The United States and Europe, for their part, must be realistic and decisive in confronting Russia’s well-honed use of economic blackmail, secessionist conflicts, and military invasion to block its neighbors’ Euro-Atlantic course. In Moldova, as in Ukraine and Georgia, Russia has troubled itself with neither civility or nuance. In a visit to Chisinau last September, Russian Deputy Prime Minister Dmitri Rogozin warned his hosts that their choice of a European future for their country would be “a grave mistake.” He threatened to cut off Russia’s supply of gas to Moldova, saying “The cold season is near. … We hope that you will not freeze.”

That crude threat is the Kremlin’s pattern. It has used Russia’s abundance of natural resources to politically strong-arm its economically struggling neighbors, altering its gas price to sustain pliant governments or punish resistant ones.

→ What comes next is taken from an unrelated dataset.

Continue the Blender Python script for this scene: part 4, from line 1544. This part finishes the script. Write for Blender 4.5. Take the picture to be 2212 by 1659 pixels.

Russia has destabilized Moldova (as it has Georgia and now Ukraine) by fuelling secessionist movements. Left to the local populations, the secession of Transnistria – the eastern-most edge of Moldova, could have been solved long ago. The Russian-speaking Moldovans, Ukrainians, and Russians in Transnistria for years have interacted heavily with their counterparts on the other side of the River Dniestr. Moldova has made serious concessions, including allowing Transnistria access to Moldova’s European market and proposing broad autonomy for the region. But more than a thousand Russian troops remain in Trasnistria in spite of the fact that there is zero threat to the people there. Russia may also seek to put pressure on Chisinau through Gagauzia, an autonomous region home to mostly Turkic-speaking Orthodox Christians. Gagauzia last month held an illegal referendum that overwhelmingly rejected Moldova’s development of closer ties with the EU and instead supported it moving toward the Russia-dominated Customs Union. In both Transnistria and Gagauzia, despite, more than two decades of Moldovan independence, Russia plays on fears that closer European integration would somehow result in the unification of Moldova and Romania.

For Moldova to become an undivided, European state, it needs a lot of help from the United States and its European allies. Today’s talks with President Obama, Vice President Biden and Secretary of State Kerry are a good start. They need to be followed up and these interactions institutionalized. US advice and help in the areas of security, trade and energy, and judicial reform can make a real difference to keeping Moldova on track and Russia at bay. Moldova’s military, intelligence, and police forces would benefit from a closer relationship with their US counterparts, including training, information sharing and technical assistance. Now is also the time to create a Strategic Partnership Council with Moldova to parallel the structures the United States has with Ukraine and Georgia, and to emphasize support and common vision for all three countries.

The repeal of the Jackson-Vanik Amendment in 2012, imposed during the Cold War to protest Soviet restrictions on emigration and violations of human rights, was an important step for developing normal US trade relations with Moldova. Now the United States should make clear that Moldova, once it concludes an association agreement with the EU, can join the Transatlantic Trade and Investment Partnership. But Moldova also needs both short-term and long-term help to lessen its dependence on Russia’s energy supplies. Moldovans shouldn’t be forced into a false choice between heating their homes in winter or obtaining greater trade, travel, and educational opportunities with their European neighbors. Carlos Pascual, the Start Department’s special envoy and coordinator for international energy affairs, who has vast experience on Eurasia, should be dispatched to Chisinau to develop a strategy with the European Union to help Moldova diversify its energy suppliers, improve energy efficiency, and develop a local renewable energy industry.

Finally, the United States and the EU need to consider new approaches to Transnistria. The “5+2 Talks” (including Transnistria, Moldova, Ukraine, Russia, and Organization for Security and Cooperation in Europe, or OSCE – plus the United States and the EU as observers) have let Russia pretend to the role of peace-broker while it undermined all genuine attempts to resolve the conflict. Moldova has long sought greater EU and US involvement on the conflict and now is the time consider innovative ways to provide that. Today, Russia is undermining European security and refusing to cooperate with its neighbors on any terms but its own, making a mockery of OSCE’s founding principles and Russia’s commitments to the organization. On Transnistria, it is time to look to existing or new forums in which the United States and the European Union are full players, not observers, where they can contribute their vast experience in conflict resolution, offer substantial political and economic incentives for both parties to reach a deal, and strengthen people-to-people interactions not just between Moldovans but with their European and American counterparts. The objective should be to demilitarize Transnistria, replacing all armed factions with OSCE international observers.

Prime Minister Leancă’s visit to the United States comes at a dark time for Europe’s East. But the United States and its European allies have a chance to show the Kremlin that its aggression in Crimea will carry a heavy diplomatic and economic price for Russia and its standing in the world. They can demonstrate that Europe’s West stands unequivocally with the democratic aspirations of Europe’s East. This means that the West must do much more than condemn Russia and react to the events in Crimea. A core part of the needed transatlantic response is to help reformers like Moldova succeed and integrate with Europe. The United States and its European partners must help Moldova strengthen its democratic institutions, bolster its economy, and find new ways to achieve reconciliation among its own people so that Moldovans can achieve their aspirations to be part of Europe whole, free, and at peace.

Damon Wilson is executive vice president of the Atlantic Council and a former National Security Council senior director for European affairs.